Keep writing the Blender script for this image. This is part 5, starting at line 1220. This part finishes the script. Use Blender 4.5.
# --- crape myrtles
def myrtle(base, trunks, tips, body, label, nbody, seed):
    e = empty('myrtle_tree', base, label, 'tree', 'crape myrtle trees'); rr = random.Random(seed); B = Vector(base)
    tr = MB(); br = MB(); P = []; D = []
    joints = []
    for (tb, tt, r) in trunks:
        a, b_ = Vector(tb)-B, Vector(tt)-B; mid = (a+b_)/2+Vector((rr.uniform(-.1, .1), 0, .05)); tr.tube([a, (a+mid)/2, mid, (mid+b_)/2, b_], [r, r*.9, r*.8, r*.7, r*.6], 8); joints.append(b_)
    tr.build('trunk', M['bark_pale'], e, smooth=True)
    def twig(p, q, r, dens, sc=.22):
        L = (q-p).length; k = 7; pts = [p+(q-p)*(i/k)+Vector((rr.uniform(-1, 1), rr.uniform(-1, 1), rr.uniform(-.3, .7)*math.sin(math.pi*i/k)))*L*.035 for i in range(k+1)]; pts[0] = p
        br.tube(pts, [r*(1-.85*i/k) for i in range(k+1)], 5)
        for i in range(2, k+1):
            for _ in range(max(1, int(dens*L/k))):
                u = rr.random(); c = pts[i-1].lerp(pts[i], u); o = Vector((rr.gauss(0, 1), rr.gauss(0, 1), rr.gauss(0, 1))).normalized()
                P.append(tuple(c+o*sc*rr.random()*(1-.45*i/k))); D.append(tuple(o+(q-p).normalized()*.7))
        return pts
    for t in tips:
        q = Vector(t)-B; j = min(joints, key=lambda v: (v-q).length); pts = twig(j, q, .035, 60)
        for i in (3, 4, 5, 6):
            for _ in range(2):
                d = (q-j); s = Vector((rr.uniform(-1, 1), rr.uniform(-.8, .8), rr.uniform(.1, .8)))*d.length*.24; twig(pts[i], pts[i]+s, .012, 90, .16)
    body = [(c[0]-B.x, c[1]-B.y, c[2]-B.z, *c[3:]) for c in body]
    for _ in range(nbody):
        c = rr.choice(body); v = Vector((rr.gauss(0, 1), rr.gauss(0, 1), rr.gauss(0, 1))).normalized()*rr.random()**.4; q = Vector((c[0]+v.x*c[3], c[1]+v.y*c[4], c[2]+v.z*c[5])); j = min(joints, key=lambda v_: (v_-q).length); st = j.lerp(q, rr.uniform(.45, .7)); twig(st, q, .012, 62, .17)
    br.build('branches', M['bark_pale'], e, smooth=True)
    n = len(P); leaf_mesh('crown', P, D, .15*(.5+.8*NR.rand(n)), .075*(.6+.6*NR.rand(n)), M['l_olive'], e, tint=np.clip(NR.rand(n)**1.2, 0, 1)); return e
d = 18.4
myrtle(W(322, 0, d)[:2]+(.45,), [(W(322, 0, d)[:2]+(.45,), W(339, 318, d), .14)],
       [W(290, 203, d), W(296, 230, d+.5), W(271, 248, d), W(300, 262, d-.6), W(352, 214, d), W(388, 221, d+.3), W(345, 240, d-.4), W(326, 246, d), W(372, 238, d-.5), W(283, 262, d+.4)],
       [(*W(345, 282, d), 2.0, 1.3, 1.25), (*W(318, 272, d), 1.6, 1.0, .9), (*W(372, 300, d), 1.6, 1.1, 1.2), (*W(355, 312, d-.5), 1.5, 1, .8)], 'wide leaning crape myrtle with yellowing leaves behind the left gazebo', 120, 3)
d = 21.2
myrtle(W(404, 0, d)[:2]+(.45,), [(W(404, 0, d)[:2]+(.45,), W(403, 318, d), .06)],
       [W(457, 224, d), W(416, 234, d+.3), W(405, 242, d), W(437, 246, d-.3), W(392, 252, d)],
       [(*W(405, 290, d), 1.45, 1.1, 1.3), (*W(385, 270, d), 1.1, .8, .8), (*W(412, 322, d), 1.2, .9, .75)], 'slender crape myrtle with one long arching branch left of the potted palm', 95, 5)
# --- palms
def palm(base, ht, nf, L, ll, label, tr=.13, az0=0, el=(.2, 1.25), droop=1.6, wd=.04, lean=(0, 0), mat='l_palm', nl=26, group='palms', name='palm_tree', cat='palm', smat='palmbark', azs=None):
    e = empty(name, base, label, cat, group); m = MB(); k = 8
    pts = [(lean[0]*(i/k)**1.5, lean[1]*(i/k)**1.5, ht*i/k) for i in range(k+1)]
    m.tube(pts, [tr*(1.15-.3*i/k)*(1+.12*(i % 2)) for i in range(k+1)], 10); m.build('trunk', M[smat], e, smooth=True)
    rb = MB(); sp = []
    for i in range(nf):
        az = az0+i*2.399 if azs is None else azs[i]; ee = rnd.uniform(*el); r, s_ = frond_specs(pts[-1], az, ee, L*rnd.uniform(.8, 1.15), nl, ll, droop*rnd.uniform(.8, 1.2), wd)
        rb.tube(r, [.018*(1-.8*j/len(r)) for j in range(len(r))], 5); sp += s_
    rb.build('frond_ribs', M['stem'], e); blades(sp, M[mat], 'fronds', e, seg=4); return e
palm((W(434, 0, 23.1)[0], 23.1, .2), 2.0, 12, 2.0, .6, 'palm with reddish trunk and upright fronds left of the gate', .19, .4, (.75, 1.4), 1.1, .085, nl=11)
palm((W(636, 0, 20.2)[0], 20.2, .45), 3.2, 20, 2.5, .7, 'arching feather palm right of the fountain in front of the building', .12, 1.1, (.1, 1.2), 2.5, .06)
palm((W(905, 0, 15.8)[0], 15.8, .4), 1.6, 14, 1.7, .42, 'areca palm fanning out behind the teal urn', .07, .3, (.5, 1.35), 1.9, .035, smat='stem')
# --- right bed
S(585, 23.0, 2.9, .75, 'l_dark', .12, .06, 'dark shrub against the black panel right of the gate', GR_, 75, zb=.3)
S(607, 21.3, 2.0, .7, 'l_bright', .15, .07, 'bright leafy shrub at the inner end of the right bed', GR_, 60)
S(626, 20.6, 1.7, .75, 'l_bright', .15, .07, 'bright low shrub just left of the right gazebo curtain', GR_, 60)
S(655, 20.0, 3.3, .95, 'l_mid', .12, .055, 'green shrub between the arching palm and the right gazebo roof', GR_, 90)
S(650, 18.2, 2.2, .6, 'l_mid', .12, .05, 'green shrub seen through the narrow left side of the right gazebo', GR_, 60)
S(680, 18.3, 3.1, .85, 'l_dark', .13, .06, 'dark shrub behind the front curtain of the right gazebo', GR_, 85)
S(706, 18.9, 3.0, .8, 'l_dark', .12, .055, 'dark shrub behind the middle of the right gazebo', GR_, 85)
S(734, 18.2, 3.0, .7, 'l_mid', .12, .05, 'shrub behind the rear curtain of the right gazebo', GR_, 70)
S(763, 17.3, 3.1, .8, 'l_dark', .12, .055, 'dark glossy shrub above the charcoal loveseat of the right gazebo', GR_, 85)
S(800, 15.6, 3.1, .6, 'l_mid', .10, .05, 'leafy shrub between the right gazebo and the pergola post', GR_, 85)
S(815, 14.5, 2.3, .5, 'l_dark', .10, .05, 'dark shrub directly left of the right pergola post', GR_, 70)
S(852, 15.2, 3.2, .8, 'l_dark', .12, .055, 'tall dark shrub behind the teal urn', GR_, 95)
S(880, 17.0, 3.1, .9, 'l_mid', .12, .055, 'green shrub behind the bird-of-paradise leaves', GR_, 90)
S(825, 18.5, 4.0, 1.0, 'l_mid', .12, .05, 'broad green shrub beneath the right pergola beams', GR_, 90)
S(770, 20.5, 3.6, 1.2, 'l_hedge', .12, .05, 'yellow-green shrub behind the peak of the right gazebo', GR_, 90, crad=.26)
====
§ Stated task:
Copy every line verbatim.

§ Task output:
Keep writing the Blender script for this image. This is part 5, starting at line 1220. This part finishes the script. Use Blender 4.5.
# --- crape myrtles
def myrtle(base, trunks, tips, body, label, nbody, seed):
    e = empty('myrtle_tree', base, label, 'tree', 'crape myrtle trees'); rr = random.Random(seed); B = Vector(base)
    tr = MB(); br = MB(); P = []; D = []
    joints = []
    for (tb, tt, r) in trunks:
        a, b_ = Vector(tb)-B, Vector(tt)-B; mid = (a+b_)/2+Vector((rr.uniform(-.1, .1), 0, .05)); tr.tube([a, (a+mid)/2, mid, (mid+b_)/2, b_], [r, r*.9, r*.8, r*.7, r*.6], 8); joints.append(b_)
    tr.build('trunk', M['bark_pale'], e, smooth=True)
    def twig(p, q, r, dens, sc=.22):
        L = (q-p).length; k = 7; pts = [p+(q-p)*(i/k)+Vector((rr.uniform(-1, 1), rr.uniform(-1, 1), rr.uniform(-.3, .7)*math.sin(math.pi*i/k)))*L*.035 for i in range(k+1)]; pts[0] = p
        br.tube(pts, [r*(1-.85*i/k) for i in range(k+1)], 5)
        for i in range(2, k+1):
            for _ in range(max(1, int(dens*L/k))):
                u = rr.random(); c = pts[i-1].lerp(pts[i], u); o = Vector((rr.gauss(0, 1), rr.gauss(0, 1), rr.gauss(0, 1))).normalized()
                P.append(tuple(c+o*sc*rr.random()*(1-.45*i/k))); D.append(tuple(o+(q-p).normalized()*.7))
        return pts
    for t in tips:
        q = Vector(t)-B; j = min(joints, key=lambda v: (v-q).length); pts = twig(j, q, .035, 60)
        for i in (3, 4, 5, 6):
            for _ in range(2):
                d = (q-j); s = Vector((rr.uniform(-1, 1), rr.uniform(-.8, .8), rr.uniform(.1, .8)))*d.length*.24; twig(pts[i], pts[i]+s, .012, 90, .16)
    body = [(c[0]-B.x, c[1]-B.y, c[2]-B.z, *c[3:]) for c in body]
    for _ in range(nbody):
        c = rr.choice(body); v = Vector((rr.gauss(0, 1), rr.gauss(0, 1), rr.gauss(0, 1))).normalized()*rr.random()**.4; q = Vector((c[0]+v.x*c[3], c[1]+v.y*c[4], c[2]+v.z*c[5])); j = min(joints, key=lambda v_: (v_-q).length); st = j.lerp(q, rr.uniform(.45, .7)); twig(st, q, .012, 62, .17)
    br.build('branches', M['bark_pale'], e, smooth=True)
    n = len(P); leaf_mesh('crown', P, D, .15*(.5+.8*NR.rand(n)), .075*(.6+.6*NR.rand(n)), M['l_olive'], e, tint=np.clip(NR.rand(n)**1.2, 0, 1)); return e
d = 18.4
myrtle(W(322, 0, d)[:2]+(.45,), [(W(322, 0, d)[:2]+(.45,), W(339, 318, d), .14)],
       [W(290, 203, d), W(296, 230, d+.5), W(271, 248, d), W(300, 262, d-.6), W(352, 214, d), W(388, 221, d+.3), W(345, 240, d-.4), W(326, 246, d), W(372, 238, d-.5), W(283, 262, d+.4)],
       [(*W(345, 282, d), 2.0, 1.3, 1.25), (*W(318, 272, d), 1.6, 1.0, .9), (*W(372, 300, d), 1.6, 1.1, 1.2), (*W(355, 312, d-.5), 1.5, 1, .8)], 'wide leaning crape myrtle with yellowing leaves behind the left gazebo', 120, 3)
d = 21.2
myrtle(W(404, 0, d)[:2]+(.45,), [(W(404, 0, d)[:2]+(.45,), W(403, 318, d), .06)],
       [W(457, 224, d), W(416, 234, d+.3), W(405, 242, d), W(437, 246, d-.3), W(392, 252, d)],
       [(*W(405, 290, d), 1.45, 1.1, 1.3), (*W(385, 270, d), 1.1, .8, .8), (*W(412, 322, d), 1.2, .9, .75)], 'slender crape myrtle with one long arching branch left of the potted palm', 95, 5)
# --- palms
def palm(base, ht, nf, L, ll, label, tr=.13, az0=0, el=(.2, 1.25), droop=1.6, wd=.04, lean=(0, 0), mat='l_palm', nl=26, group='palms', name='palm_tree', cat='palm', smat='palmbark', azs=None):
    e = empty(name, base, label, cat, group); m = MB(); k = 8
    pts = [(lean[0]*(i/k)**1.5, lean[1]*(i/k)**1.5, ht*i/k) for i in range(k+1)]
    m.tube(pts, [tr*(1.15-.3*i/k)*(1+.12*(i % 2)) for i in range(k+1)], 10); m.build('trunk', M[smat], e, smooth=True)
    rb = MB(); sp = []
    for i in range(nf):
        az = az0+i*2.399 if azs is None else azs[i]; ee = rnd.uniform(*el); r, s_ = frond_specs(pts[-1], az, ee, L*rnd.uniform(.8, 1.15), nl, ll, droop*rnd.uniform(.8, 1.2), wd)
        rb.tube(r, [.018*(1-.8*j/len(r)) for j in range(len(r))], 5); sp += s_
    rb.build('frond_ribs', M['stem'], e); blades(sp, M[mat], 'fronds', e, seg=4); return e
palm((W(434, 0, 23.1)[0], 23.1, .2), 2.0, 12, 2.0, .6, 'palm with reddish trunk and upright fronds left of the gate', .19, .4, (.75, 1.4), 1.1, .085, nl=11)
palm((W(636, 0, 20.2)[0], 20.2, .45), 3.2, 20, 2.5, .7, 'arching feather palm right of the fountain in front of the building', .12, 1.1, (.1, 1.2), 2.5, .06)
palm((W(905, 0, 15.8)[0], 15.8, .4), 1.6, 14, 1.7, .42, 'areca palm fanning out behind the teal urn', .07, .3, (.5, 1.35), 1.9, .035, smat='stem')
# --- right bed
S(585, 23.0, 2.9, .75, 'l_dark', .12, .06, 'dark shrub against the black panel right of the gate', GR_, 75, zb=.3)
S(607, 21.3, 2.0, .7, 'l_bright', .15, .07, 'bright leafy shrub at the inner end of the right bed', GR_, 60)
S(626, 20.6, 1.7, .75, 'l_bright', .15, .07, 'bright low shrub just left of the right gazebo curtain', GR_, 60)
S(655, 20.0, 3.3, .95, 'l_mid', .12, .055, 'green shrub between the arching palm and the right gazebo roof', GR_, 90)
S(650, 18.2, 2.2, .6, 'l_mid', .12, .05, 'green shrub seen through the narrow left side of the right gazebo', GR_, 60)
S(680, 18.3, 3.1, .85, 'l_dark', .13, .06, 'dark shrub behind the front curtain of the right gazebo', GR_, 85)
S(706, 18.9, 3.0, .8, 'l_dark', .12, .055, 'dark shrub behind the middle of the right gazebo', GR_, 85)
S(734, 18.2, 3.0, .7, 'l_mid', .12, .05, 'shrub behind the rear curtain of the right gazebo', GR_, 70)
S(763, 17.3, 3.1, .8, 'l_dark', .12, .055, 'dark glossy shrub above the charcoal loveseat of the right gazebo', GR_, 85)
S(800, 15.6, 3.1, .6, 'l_mid', .10, .05, 'leafy shrub between the right gazebo and the pergola post', GR_, 85)
S(815, 14.5, 2.3, .5, 'l_dark', .10, .05, 'dark shrub directly left of the right pergola post', GR_, 70)
S(852, 15.2, 3.2, .8, 'l_dark', .12, .055, 'tall dark shrub behind the teal urn', GR_, 95)
S(880, 17.0, 3.1, .9, 'l_mid', .12, .055, 'green shrub behind the bird-of-paradise leaves', GR_, 90)
S(825, 18.5, 4.0, 1.0, 'l_mid', .12, .05, 'broad green shrub beneath the right pergola beams', GR_, 90)
S(770, 20.5, 3.6, 1.2, 'l_hedge', .12, .05, 'yellow-green shrub behind the peak of the right gazebo', GR_, 90, crad=.26)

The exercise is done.